Смит считал, что взаимность лучше будет аргументироваться справедливостью, также думали Харт и Джон Роулс. Все обязаны подчиняться закону — и ты подчиняйся, своевольное неподчинение будет несправедливостью. Но здесь ещё есть связь с получением выгоды и неоказыванием её в ответ, предполагающая, что каждый получает выгоду от всеобщего подчинения закону и страдает от вреда, причинённого неподчинением закону. А разве каждый раз, когда нарушают закон, кому-то причиняется вред? Если Мисс Заглотник проезжает за знак «STOP» в 4 утра, когда вокруг никого нет, она причиняет вред кому-нибудь? Она что, воспользовалась всеобщим подчинением и причинила им ущерб взамен?
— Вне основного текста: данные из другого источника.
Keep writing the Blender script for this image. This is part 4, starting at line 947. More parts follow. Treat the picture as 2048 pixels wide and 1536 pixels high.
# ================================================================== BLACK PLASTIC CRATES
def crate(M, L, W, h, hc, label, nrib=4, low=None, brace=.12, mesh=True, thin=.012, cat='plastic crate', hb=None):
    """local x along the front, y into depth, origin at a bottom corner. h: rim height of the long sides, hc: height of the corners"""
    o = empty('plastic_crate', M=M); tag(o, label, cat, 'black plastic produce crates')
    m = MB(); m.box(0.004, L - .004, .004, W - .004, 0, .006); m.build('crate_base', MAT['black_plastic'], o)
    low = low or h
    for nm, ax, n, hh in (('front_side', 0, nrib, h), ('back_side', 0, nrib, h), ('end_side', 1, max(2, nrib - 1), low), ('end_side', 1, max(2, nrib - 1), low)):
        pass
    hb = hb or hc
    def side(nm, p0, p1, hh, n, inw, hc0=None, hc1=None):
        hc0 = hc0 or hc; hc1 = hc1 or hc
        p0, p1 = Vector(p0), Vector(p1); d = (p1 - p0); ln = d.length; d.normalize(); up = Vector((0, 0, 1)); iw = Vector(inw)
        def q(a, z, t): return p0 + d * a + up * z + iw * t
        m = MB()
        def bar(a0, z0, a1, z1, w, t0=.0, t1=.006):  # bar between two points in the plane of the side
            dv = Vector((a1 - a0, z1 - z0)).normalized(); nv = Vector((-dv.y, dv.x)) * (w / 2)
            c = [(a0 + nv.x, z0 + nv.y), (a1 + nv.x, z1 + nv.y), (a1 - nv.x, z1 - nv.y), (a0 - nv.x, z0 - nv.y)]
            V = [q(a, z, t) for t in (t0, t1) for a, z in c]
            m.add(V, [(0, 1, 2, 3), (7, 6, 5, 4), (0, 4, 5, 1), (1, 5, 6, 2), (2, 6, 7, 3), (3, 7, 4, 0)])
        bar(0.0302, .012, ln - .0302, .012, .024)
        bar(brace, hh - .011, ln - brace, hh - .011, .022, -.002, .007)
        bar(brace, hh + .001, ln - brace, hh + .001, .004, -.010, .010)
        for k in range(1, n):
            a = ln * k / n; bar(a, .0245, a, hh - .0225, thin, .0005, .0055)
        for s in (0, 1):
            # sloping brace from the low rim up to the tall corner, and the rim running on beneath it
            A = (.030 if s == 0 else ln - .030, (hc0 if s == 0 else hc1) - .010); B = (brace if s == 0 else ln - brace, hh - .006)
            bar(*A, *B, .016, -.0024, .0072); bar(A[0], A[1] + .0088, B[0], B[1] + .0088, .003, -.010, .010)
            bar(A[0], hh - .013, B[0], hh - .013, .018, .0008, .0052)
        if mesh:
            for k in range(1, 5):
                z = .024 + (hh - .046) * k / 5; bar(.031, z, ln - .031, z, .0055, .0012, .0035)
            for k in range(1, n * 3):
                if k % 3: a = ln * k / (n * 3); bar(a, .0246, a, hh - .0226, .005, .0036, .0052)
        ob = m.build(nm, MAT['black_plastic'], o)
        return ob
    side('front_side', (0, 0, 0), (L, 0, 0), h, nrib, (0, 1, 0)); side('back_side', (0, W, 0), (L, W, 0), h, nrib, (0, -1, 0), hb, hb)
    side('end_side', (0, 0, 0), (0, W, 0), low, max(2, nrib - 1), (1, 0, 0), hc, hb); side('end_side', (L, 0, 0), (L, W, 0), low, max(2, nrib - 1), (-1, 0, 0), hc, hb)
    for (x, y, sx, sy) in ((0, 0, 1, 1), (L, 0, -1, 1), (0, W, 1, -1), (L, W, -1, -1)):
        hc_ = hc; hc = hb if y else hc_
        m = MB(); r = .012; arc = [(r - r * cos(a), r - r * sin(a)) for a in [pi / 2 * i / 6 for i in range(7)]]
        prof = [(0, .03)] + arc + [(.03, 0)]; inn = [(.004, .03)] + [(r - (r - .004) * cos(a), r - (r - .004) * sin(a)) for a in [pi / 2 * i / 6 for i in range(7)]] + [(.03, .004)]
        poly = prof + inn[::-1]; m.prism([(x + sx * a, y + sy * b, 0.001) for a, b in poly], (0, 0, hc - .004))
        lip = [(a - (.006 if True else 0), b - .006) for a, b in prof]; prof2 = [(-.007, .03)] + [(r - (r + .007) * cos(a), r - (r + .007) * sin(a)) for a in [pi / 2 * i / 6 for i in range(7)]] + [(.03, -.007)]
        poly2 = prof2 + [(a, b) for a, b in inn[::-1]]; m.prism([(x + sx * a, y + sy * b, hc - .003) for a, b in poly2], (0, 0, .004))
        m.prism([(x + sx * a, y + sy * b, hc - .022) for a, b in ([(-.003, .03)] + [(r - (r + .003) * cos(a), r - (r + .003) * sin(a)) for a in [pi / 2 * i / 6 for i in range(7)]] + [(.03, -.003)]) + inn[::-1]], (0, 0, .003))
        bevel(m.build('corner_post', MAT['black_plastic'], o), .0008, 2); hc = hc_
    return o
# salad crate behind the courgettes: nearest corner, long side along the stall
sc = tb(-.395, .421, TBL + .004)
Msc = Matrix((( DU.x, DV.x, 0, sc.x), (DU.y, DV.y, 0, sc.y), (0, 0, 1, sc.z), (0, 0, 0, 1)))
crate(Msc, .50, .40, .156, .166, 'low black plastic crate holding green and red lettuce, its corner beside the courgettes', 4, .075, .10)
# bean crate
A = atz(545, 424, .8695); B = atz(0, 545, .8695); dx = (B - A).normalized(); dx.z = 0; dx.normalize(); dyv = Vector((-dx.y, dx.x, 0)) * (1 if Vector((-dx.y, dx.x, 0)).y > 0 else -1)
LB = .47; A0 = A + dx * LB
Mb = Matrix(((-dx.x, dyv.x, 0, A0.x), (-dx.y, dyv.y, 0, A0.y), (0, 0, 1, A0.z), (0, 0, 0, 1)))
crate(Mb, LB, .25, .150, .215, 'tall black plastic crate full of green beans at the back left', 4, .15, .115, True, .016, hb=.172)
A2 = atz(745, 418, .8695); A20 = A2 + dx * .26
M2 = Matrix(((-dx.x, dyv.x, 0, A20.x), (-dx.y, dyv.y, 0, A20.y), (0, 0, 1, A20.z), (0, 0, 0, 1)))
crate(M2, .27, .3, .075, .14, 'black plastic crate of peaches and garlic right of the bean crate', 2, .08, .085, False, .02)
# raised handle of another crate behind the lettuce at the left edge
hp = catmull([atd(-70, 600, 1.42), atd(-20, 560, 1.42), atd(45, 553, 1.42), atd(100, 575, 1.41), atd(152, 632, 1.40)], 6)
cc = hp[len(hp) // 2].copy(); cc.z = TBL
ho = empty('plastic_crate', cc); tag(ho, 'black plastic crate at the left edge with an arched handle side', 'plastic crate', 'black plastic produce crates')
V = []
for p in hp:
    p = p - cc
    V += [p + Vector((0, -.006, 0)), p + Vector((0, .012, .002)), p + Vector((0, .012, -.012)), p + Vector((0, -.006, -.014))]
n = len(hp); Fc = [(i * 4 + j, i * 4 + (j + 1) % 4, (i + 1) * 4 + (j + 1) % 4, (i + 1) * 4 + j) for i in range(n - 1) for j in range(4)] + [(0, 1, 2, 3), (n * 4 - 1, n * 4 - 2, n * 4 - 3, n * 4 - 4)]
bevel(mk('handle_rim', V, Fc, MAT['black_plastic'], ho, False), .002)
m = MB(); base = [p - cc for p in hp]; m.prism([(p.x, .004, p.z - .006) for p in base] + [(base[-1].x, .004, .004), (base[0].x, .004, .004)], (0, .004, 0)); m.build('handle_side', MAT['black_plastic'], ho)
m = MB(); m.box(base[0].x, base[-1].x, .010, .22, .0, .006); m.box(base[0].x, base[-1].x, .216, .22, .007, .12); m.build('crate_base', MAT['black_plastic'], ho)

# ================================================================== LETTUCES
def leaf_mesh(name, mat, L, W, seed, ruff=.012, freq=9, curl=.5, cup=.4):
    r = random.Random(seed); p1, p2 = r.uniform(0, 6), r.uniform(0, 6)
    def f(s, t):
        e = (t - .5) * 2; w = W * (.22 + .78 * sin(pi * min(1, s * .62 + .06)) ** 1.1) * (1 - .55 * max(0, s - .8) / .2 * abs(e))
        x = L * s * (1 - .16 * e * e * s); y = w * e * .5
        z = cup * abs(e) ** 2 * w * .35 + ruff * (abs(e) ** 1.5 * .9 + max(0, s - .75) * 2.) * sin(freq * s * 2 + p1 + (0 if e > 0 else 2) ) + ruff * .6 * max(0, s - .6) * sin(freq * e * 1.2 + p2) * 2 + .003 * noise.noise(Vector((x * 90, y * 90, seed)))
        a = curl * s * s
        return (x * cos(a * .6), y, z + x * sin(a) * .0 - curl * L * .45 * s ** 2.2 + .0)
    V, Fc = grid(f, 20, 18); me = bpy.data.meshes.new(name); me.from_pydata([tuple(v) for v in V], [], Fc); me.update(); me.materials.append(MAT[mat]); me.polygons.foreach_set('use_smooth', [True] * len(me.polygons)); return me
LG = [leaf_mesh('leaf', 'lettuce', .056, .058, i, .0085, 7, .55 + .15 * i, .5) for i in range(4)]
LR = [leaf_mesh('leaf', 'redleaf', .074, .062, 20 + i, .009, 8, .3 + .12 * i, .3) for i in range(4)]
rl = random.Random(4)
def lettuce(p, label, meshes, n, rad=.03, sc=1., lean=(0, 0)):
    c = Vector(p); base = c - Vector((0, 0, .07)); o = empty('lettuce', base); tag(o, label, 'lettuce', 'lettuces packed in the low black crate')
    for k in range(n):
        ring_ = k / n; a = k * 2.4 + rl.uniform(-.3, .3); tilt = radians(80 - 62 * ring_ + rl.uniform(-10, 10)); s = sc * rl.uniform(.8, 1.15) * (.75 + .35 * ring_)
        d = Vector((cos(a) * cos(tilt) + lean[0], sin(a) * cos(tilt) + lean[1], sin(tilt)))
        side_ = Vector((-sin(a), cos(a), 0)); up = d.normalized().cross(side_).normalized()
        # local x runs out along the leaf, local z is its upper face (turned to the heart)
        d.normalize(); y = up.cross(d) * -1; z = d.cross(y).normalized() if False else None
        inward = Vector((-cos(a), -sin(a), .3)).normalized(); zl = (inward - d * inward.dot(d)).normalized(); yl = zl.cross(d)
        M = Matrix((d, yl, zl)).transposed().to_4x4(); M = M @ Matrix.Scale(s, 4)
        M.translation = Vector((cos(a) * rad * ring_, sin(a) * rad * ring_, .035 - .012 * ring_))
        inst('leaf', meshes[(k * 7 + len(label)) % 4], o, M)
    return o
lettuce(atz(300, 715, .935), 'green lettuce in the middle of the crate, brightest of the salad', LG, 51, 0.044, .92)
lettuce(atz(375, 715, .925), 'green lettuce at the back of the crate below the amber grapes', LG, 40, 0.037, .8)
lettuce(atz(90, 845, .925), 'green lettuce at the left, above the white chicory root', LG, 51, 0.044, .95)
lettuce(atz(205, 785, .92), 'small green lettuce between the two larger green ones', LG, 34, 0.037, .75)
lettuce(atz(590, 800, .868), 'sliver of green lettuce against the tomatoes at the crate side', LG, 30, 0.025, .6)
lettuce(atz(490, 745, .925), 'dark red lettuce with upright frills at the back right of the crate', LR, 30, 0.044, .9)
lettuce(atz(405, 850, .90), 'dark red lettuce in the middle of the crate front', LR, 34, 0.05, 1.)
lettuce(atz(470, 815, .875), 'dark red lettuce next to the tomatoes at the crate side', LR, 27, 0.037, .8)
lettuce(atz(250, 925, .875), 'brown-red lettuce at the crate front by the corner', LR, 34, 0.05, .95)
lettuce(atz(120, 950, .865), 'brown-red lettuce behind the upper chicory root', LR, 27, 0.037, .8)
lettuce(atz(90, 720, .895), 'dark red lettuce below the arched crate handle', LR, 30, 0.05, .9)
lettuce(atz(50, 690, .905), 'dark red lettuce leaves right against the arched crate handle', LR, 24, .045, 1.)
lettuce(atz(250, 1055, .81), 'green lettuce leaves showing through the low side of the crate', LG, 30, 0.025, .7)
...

Трудно это представить и выводы Смита, понимающего взаимность как справедливость, больше подходят малой группе, чем обществу в целом, где действия одного человека часто имеют меньше влияния, чем действия любого другого.
Рассуждения Смита похожи на платоновские (это ему три инициала помогают — у Платона-то вообще инициалов нету!). Аргументы Платона основываются на той вещи, которую философы назвали «подразумеванием согласия на социальный контракт»: гипотетическое соглашение между государством и его гражданами, что каждый со всем согласен, если ему дан шанс. Помните его мысль, что если вы решили жить в каком-то месте, вы должны согласиться с законами, принятыми там (подчиниться им)? Но есть простая проблема — кто-то может сказать «Не согласен ни с чем», что повлечёт за собой нечто более зрелищное (если мы говорим про одного из пацанов Южного Парка). Но раз это соглашение — гипотетическое, и каждому можно на самом деле не соглашаться ни с чем, какая же тогда сила заставляет защищать и подчиняться закону? Это не говорит о том, что с теорией социального контракта нельзя в мыслях поэкспериментировать, но аргументы Смита (и других) недостаточно весомы, чтобы обосновать её.